Dalam sejarahnya, soal kekuasaan selalu dihiasi dengan darah, kejatuhan, kebangkitan dan kemunculan para penguasa. Kolaborasi ambisi, uang, dendam, dan seabrek bumbu-bumbu godaan kekuasan yang melahirkan berbagai kepentingan demi kekuasaan. Memunculkan adagium “tak ada teman atau musuh yang abadi dalam politik-kekuasaan, yang abadi adalah kepentingan”. Koalisi atau pun oposisi hanya instrument untuk meraih dan merebut kekuasaan. Akan selalu ada perebutan kekuasaan baik secara konstitusional atau tak konstitusional. Bahkan dengan rekayasa kekuasaan. Untuk melanggengkan kekuasaan.

Sejatinya kekuasaan adalah keberanian melahirkan kebijakan yang melindungi segenap tumpah darah ibu pertiwi dan menjaga kedaulatan bangsa. Memastikan konstitusi berjalan dan hukum ditaati. Bukan direkayasa dan dipermainkan demi kepentingan cukong, kroni atau kekuasaan itu sendiri.

Soal kekuasaan, Imam Syafii pernah berseloroh dengan serius, “tasharruful al-Imam ala ar-Ra’iyah manuthun bi al-Maslahah”, kebijakan penguasa/pemerintah atas rakyatnya harus didasarkan pada prinsip kemaslahatan.  Kemaslahatan untuk menjaga agama, jiwa, akal, keturunan, lingkungan, harta rakyat yang menjadi tangungjawab penguasa. Menjaga dan memanfaatkan sumber daya alam (yang di bawah, di atas dan di langit) untuk sebesar-besarnya kemakmuran rakyat- bukan untuk kemakmuran cukong karena harus bayar mahar kekuasaan. Juga kemaslahatan untuk menjaga marwah dan kedaulatan bangsa.

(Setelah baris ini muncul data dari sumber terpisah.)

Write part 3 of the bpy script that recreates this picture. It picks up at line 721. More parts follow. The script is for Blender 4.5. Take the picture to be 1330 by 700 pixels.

Sejujurnya, ketika berkuasa memang enak. Sudah menunggu segudang fasilitas, bisa nunjuk-nunjuk orang, meminta ini dan itu dengan dibayari orang yang dipinta. Keenakan karena dapat menentukan dan memengaruhi kebijakan. Pantas pada akhirnya, manusia hanya menjadi binatang piaraan dari kekuasaan dan uang yang dibuatnya sendiri. Menjadi penghamba yang sadar dan tak sadar dari kekuasaan dan uang.